What I’m Reading: An Interview with Catherine Merridale
Catherine Merridale is a writer and historian with a special interest in Russian history. She is the author of Lenin on the Train, Ivan's War: Life and Death in the Red Army, 1939-1945 and Red Fortress: The Secret Heart of Russia’s History, which won the Pushkin House Russian Book Prize and the Wolfson History Prize in 2014. Her work has been translated into twenty languages, and previous books have been shortlisted for the Samuel Johnson Prize and have also won the Royal Society of Literature’s Heinemann Prize. She is a Fellow of the British Academy, and she has a First Class degree in history from King's College, Cambridge and a PhD from the University of Birmingham. Visit her website.
What books are you reading now?
I am reviewing Svetlana Alexievich's 1985 book, The Unwomanly Face of War, which I first read thirty years ago. It is about to be reissued in a new translation - a good one - but what strikes me is how distant the voices feel today. The Soviet Union has gone, of course, but the more troubling thing is that we now face different kinds of war, no less terrifying than the one she and her respondents describe.
What is your favorite history book?
I have too many favorites to pick just one! Perhaps my favorite is the one I'm about to read - whichever that is.
Why did you choose history as your career?
Because it is endless. Historians can write about anything. It is a dialogue with the past, too, and not just at the collective level. You can't do it if it doesn't engage you personally and if you aren't prepared to change your mind as you work. The rewards are worth every effort. Writing history is a way of embracing the diversity of life.
What qualities do you need to be a historian?
Stamina! A willingness to sit for hours in libraries and archives - no other subject that I know calls for so much reading. You need a good memory, too, no matter how brilliant your note-taking techniques. And then you need imagination, humility and curiosity - you need to let your subject come alive in your own mind.
Which historical time period do you find to be the most fascinating?
Sorry. I don't have a favorite. It's always interesting to engage with times of rapid change, I suppose. But I also like to track the origins of things, small developments whose significance may have been imperceptible at the time. That's part of what I mean by history being endless.
Who was your favorite history teacher?
I'd rather tell you about my un-favorite. When I was at school, we were taught by a man who lectured us as he paced up and down the aisles between our desks. He wasn't merely boring, nor was he merely stupid. He was vindictive. He used to hit me over the head with our hardback textbook as a punishment for asking questions. “Insolent puppy,” he would snarl. I often think of him and wonder how on earth I managed not to hit him back.

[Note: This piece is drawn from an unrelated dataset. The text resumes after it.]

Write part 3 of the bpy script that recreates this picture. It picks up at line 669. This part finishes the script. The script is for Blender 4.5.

What are your hopes for world and social history?
You mean as a discipline? The biggest problem I can see is parochialism. We are getting too interested in ourselves, in our emotions and families and the origins of our current thoughts, not least because we lack the language skills to look beyond such bounded worlds. The fragmentation of history reflects a deeper crisis in our public culture, and I would hope that in the future we'll be able to address that. We need more foreign language-teaching, more international exchanges and more cross-cultural discussion. We also need to write books that take readers outside the worlds they already know.

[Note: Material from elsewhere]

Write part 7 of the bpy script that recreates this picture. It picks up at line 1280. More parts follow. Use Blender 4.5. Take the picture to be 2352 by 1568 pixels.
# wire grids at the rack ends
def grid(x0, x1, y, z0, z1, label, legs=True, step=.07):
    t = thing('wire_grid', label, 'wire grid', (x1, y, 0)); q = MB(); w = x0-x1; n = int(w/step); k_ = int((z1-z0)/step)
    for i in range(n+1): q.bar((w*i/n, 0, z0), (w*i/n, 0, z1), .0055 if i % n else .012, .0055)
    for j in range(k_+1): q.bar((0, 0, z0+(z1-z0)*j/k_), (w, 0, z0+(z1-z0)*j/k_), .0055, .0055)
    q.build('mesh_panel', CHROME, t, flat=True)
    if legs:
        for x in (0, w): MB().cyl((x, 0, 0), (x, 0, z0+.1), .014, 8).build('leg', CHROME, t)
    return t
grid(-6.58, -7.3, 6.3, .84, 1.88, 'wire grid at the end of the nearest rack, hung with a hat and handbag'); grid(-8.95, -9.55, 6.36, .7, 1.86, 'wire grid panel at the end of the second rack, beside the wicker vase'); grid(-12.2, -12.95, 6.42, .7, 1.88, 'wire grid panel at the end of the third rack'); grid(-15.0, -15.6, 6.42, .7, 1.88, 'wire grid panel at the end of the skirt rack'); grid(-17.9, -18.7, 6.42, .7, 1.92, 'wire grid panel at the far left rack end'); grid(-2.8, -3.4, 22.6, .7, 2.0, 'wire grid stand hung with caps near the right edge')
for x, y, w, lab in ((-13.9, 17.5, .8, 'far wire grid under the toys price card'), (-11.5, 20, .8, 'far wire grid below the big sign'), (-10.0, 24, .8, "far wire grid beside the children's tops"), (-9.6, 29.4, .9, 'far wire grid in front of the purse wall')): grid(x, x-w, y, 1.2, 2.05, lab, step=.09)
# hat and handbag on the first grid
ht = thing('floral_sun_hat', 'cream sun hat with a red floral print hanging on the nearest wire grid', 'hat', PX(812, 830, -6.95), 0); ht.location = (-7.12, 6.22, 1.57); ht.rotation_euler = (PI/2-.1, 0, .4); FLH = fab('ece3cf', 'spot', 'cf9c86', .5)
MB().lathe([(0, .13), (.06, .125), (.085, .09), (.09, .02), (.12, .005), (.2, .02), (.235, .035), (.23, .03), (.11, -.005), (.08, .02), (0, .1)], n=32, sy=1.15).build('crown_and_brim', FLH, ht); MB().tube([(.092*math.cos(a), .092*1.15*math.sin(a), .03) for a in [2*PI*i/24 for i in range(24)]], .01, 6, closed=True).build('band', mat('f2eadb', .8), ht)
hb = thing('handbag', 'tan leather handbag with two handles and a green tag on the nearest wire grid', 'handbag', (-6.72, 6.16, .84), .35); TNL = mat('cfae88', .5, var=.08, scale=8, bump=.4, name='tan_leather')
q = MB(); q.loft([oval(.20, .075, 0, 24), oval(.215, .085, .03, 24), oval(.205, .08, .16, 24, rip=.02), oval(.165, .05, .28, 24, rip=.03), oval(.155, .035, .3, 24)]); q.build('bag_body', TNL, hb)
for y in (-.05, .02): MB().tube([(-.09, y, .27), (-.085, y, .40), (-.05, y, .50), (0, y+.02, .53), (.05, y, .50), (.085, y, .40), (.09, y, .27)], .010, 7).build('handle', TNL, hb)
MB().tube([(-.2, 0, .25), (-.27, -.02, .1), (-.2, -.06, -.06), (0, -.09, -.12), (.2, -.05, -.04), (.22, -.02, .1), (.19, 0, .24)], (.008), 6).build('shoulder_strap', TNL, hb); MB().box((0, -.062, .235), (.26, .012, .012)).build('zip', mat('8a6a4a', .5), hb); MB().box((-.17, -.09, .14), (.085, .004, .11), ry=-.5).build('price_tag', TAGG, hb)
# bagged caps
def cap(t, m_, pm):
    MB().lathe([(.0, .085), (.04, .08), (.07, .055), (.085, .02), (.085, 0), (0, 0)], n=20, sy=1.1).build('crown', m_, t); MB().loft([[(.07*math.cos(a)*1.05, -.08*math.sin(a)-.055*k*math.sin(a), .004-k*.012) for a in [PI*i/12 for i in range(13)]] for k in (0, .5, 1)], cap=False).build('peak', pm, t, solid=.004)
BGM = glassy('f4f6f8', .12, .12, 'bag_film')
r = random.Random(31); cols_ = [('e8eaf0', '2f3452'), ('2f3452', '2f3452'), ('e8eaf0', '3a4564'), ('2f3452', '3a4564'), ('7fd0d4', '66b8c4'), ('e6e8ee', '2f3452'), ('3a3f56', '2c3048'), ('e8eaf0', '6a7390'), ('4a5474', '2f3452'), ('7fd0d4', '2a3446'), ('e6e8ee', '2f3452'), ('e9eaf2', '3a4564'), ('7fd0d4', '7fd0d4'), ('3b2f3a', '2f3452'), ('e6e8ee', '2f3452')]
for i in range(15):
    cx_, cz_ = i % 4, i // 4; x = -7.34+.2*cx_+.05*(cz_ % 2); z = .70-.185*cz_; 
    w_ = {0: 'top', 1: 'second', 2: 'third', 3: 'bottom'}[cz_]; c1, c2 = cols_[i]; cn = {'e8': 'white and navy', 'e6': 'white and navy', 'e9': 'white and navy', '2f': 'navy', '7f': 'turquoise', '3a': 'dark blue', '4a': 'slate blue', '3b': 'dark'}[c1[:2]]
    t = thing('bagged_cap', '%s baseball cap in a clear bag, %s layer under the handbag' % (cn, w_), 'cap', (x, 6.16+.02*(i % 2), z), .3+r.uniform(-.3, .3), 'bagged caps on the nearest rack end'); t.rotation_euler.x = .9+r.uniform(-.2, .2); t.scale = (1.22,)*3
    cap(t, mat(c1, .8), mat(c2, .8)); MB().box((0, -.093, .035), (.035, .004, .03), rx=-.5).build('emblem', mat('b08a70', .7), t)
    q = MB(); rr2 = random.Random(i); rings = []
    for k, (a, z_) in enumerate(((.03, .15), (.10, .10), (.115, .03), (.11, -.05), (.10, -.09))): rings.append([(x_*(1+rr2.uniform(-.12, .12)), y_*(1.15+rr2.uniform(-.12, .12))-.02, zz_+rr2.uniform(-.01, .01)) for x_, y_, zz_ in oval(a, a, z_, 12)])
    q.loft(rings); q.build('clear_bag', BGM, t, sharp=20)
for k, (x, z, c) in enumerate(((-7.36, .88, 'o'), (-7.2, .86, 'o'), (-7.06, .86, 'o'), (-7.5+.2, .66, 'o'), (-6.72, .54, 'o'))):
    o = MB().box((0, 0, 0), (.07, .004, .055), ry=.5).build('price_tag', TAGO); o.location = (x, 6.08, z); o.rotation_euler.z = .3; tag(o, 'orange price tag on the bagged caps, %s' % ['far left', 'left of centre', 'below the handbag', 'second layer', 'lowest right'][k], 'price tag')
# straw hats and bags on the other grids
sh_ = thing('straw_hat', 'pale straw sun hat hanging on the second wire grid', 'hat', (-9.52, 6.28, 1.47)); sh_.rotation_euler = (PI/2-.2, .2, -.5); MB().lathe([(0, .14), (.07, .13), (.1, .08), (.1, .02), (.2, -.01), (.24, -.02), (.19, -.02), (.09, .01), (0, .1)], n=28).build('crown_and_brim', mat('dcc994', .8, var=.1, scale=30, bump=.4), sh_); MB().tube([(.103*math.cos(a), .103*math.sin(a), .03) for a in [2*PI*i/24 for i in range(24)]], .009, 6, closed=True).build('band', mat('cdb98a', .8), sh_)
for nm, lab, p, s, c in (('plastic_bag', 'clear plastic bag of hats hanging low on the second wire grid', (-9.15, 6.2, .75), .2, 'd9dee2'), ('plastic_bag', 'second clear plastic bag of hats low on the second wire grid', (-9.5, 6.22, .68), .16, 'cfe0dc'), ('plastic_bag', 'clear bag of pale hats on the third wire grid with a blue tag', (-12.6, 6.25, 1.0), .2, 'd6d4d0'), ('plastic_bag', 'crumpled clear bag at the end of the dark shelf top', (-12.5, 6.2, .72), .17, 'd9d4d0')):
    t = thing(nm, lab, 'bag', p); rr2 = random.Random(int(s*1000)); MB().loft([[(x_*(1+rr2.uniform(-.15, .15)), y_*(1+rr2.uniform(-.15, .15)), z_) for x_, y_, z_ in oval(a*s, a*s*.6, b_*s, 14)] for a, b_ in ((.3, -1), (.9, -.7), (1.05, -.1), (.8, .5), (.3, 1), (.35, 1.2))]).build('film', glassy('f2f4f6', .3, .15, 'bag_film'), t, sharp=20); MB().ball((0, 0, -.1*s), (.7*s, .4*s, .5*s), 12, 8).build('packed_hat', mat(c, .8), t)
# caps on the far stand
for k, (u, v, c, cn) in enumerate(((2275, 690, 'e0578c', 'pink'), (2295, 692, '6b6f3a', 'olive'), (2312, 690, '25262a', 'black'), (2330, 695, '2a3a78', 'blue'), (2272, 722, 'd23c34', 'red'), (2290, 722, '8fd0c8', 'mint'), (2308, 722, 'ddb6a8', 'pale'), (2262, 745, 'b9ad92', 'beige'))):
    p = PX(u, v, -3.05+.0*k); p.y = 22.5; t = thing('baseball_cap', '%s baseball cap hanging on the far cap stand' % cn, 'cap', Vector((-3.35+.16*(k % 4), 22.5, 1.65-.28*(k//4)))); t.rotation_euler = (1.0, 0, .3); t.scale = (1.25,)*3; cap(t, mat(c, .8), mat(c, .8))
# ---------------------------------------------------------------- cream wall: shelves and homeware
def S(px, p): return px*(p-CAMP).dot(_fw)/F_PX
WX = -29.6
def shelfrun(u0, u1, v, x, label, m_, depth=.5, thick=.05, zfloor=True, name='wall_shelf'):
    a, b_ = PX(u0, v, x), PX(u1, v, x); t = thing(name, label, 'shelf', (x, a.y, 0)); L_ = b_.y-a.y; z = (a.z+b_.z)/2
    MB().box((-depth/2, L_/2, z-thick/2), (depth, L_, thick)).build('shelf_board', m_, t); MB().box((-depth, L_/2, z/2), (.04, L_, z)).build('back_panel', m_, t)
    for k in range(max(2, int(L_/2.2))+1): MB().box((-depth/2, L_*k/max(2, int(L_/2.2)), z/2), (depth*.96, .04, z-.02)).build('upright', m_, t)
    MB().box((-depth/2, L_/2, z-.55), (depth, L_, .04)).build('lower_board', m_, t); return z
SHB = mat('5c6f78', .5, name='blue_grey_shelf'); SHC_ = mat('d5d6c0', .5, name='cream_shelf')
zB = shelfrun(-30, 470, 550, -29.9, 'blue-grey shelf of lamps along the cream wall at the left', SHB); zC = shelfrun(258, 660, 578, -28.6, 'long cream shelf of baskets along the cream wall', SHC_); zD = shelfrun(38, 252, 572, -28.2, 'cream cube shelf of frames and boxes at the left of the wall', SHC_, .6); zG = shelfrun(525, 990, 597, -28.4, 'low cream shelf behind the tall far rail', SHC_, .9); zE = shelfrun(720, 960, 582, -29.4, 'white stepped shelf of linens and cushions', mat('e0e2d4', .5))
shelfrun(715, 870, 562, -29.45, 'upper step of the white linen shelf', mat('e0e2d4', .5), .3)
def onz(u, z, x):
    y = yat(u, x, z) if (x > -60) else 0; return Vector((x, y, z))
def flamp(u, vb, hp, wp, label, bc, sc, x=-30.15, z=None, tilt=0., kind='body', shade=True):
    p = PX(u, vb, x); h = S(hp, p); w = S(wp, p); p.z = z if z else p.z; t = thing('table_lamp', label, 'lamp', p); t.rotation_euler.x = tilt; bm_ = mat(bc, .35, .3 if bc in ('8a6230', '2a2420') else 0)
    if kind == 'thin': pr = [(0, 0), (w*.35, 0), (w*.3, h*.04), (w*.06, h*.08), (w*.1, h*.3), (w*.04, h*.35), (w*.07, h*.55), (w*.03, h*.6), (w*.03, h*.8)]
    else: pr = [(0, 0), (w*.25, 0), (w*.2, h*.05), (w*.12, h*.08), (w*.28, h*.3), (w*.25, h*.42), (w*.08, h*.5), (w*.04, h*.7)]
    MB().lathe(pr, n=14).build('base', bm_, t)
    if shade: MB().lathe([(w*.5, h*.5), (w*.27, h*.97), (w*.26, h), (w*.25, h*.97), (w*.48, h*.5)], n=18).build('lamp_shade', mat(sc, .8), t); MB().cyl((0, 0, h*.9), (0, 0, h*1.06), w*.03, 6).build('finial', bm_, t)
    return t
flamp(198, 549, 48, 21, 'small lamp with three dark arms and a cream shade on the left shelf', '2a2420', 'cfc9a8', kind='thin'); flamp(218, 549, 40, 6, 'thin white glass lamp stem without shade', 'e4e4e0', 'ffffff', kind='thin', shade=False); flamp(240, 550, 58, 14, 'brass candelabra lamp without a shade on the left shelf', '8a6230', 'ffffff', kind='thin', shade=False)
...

Do you own any rare history or collectible books? Do you collect artifacts related to history?
No. My parents ran an antique shop, so I'm immune to collecting as a hobby. We had clutter everywhere. I still do, but there's nothing particularly valuable under all that dust!
What have you found most rewarding and most frustrating about your career?
The most rewarding moment is when I start to see something clearly (and usually differently from what I expected). But I've also enjoyed meeting the many people who have contributed to my work or helped with it. It's been a continuing privilege. The most frustrating thing arises from the current pretense that universities are businesses where intellectual inquiry can be managed, and managed by people who neither understand nor value it.
How has the study of history changed in the course of your career?
There is still a huge amount of great work being done, but a good deal of the most popular stuff is not being written in universities. This change has largely come about because of the constraints our academics face. History used to be written by professors working alone and on their own initiative in the time they had when their teaching duties were all done. They worked very hard, they were astonishingly creative, and their books were challenging and original as well as popular. Such people still exist, but the pressure on them now is to work in teams and churn out papers rather than writing big books. One obvious result is that we lack an intellectual awkward squad. Given the political and social problems that we all face, this is the greatest pity.
What is your favorite history-related saying? Have you come up with your own?
We are no smarter than the dead.
What are you doing next?
Making a cup of tea and getting on with my job.